Un peu d’appréhension tout de même en entrant au Cambodge, où les contrastes semblent encore plus marqués que dans les pays voisins. Des sourires lumineux des enfants en haillons jouant devant les misérables cabanes de bambous aux beaufs patibulaires en Lexus rutilantes, de l’ahurissant patrimoine Khmer aux cicatrices encore mal refermées d’un passé récent, sûr que l’atmosphère particulière de ce pays nous marquera au moins autant que le Laos qui nous a procuré tant d’émotions…


8 commentaires »

  1. De Rusterholz le 2 Déc 2012 | Répondre

    Bonjour les amis,
    Nous sommes dimanche le 2 décembre au matin et je suis probablement la première personne à lire la suite de vos aventures pedalo-asiatique. Ici, il neige… cette nouvelle n’est-elle pas rafraîchissante ? Nous avons des amis à dîner et je vais faire un papet vaudois avec une superbonne saucisse au chou…. cette nouvelle ne vous fait-elle pas saliver ?
    Je suis toujours soulagée quand je lis que les enfants vont bien. Un gros bisou à Andrée et Jesn-Daniel , sauf erreur, vous allez bientôt les rencntrer.
    Affectueusement
    Micheline

  2. De Sylvie le 3 Déc 2012 | Répondre

    Et voilà que Micheline m’ote les mots de ma souris et me pique même mon menu ! Suis toujours impatiente de vous lire et contente d’avoir de vos bonnes nouvelles.
    Becs à tous les Cas Rares

  3. De Marie Agnès Richard le 3 Déc 2012 | Répondre

    Nous ne nous connaissons pas mais je vous suis depuis le début…C’est extraordinaire ,ce que vous faites avec les enfants.Je suis moi même allée en Chine et au Vietnam…
    A bientôt
    Marie Agnès

  4. De Kathrin le 3 Déc 2012 | Répondre

    Chère Laure,
    Une pensée toute particulière à quelques heures (enfin chez vous c’est déjà le 4 décembre)de ton anniversaire. On pense bien à vous. Gros bisous de toute la famille
    Kathrin and co

  5. De Marraine Céline le 4 Déc 2012 | Répondre

    Joyeux anniversaire!!! 😀 Merci pour ces nouvelles! Vous avez toujours l’air en pleine forme sur les photos, même si le texte dit parfois le contraire. Ici on se les gèle, mais voilà, ça va avec l’ambiance de saison 😉 Eugénie, tu fais si bien la starlette, trop jolie! Et Léon, cette bouille photogénique, ça fait plaisir! Quant aux parents, je vous fais des gros becs, merci pour vos histoires passionnantes et les photos qui vont avec!

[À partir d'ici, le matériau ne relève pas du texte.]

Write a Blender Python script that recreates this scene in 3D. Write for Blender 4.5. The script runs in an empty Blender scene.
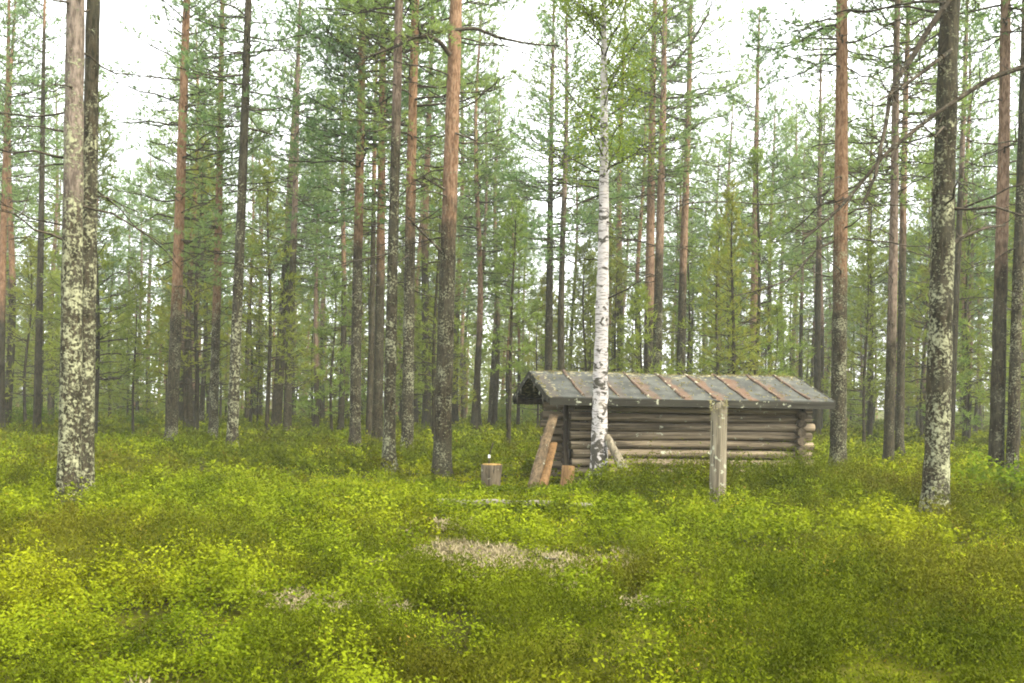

  6. De Nicole le 4 Déc 2012 | Répondre

    ben alors, je suis trop tard pour te souhaiter bon anniversaire? Nous buvons un verre de crémant blanc à ta santé. Nous avons fêté l’anniversaire de Roland de facon un peu décadente, une piscine ouverte et chauffée par 5°C… Eugénie a l’air d’une vraie petite dame!
    Bisous, Nicole

  7. De Nicole le 4 Déc 2012 | Répondre

    pour voir un beau musée de dinausaures, il vous faudra passer à l’occasion à Francfort. Laure, peut-être que nous y avions été avec toi? (senkenberg museum)

  8. De Maman le 6 Déc 2012 | Répondre

    Déjà la St-Nicolas! Ne sachant si tu as reçu mon sms via portable, je te re-souhaite – trop tard et n’y ayant pas pensé plus tôt – un Bon Anniversaire sino-viet-cambodgien via internet!
    Hier soir, nous avons parlé de vous, car Blaise nous a concocté une soupe chinoise. Les garçons ont décrété qu’elle devait contenir moins de nouilles et plus de légumes que les vôtres!
    Sinon, RAS, la vie suit son cours.